For Graduate Students

Blocks spelling Funding

 

 

Fall Funding Round opens Friday, October 10, 2025. 

Fall Funding Round deadline is Friday, November 7, 2025.

 

 

 

 

Digital Humanities Summer Fellowship

7 total fellowship awards will be granted in 2026 (7 fellows will be drawn from faculty and doctoral student funding proposals). Applications considered in the winter funding round only. Note: Applicants must complete the required budget spreadsheet attached below.

Important Dates

Application Dates
Opens: January 5, 2026
Due: February 6, 2026

Funding Term
Summer 2026

Eligibility

UW doctoral students who have completed their master’s degrees by the deadline for application.

Graduate students who have already received digital humanities summer fellowships may apply again in subsequent years.
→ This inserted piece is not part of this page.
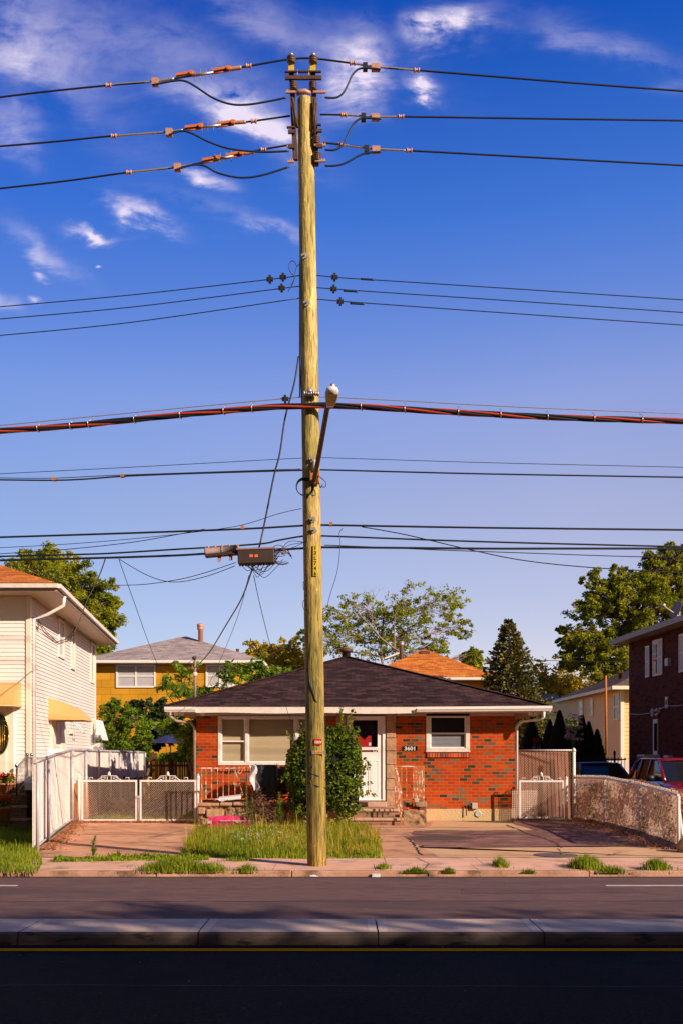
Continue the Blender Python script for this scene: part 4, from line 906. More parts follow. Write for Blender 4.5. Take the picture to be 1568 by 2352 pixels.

Projects may be supported over multiple years, but fellows must apply for each summer of support separately.

Collaborative projects are strongly encouraged, and joint applications to this fellowship are welcome. These might take the form, for example, of two doctoral students working together, each with a full fellowship, or one faculty member and one doctoral student working together, each with a full fellowship.

Description

Digital Humanities Summer Fellowships support scholars pursuing innovative work in the digital humanities. Supported projects may include those that make intensive use of digital technologies (understood broadly to encompass a wide range of non-traditional digital techniques and media), in furtherance of humanities research, analysis, and publication. Supported projects can also include explorations of the cultural, societal, and historical implications of digital technologies.

This program welcomes applications from both newcomers and veterans in the field of digital humanities. All applicants are encouraged to schedule a consultation with Eric Johnson (ejred@uw.edu), who will lead the Simpson Center’s 2026 Digital Humanities Summer Fellowship program, for assistance in developing a feasible and competitive proposal.

Criteria

The review committee bases its award decisions predominately on the scholarly merit of the application, while also factoring in the level of preparation demonstrated by applicants toward successfully undertaking their projects.

Terms of Award

The fellowship carries a stipend of $7,500. The explicit intent of this support is to allow fellows to devote much of their work time during summer 2026 to their proposed projects. It is an expectation that fellows will not have significant competing work demands such as teaching during the month of July.

In addition, students are encouraged to request support of up to $3,500 total in three broad categories:

1) collaborators, contributors, and hourly support (for example, a fixed price agreement for website development and hourly support for graduate and undergraduate students)

2) digital tools (for example, hardware and software for purchase and licensing agreements) and training (online course fees, workshop costs, and, if necessary, travel to in-person educational opportunities)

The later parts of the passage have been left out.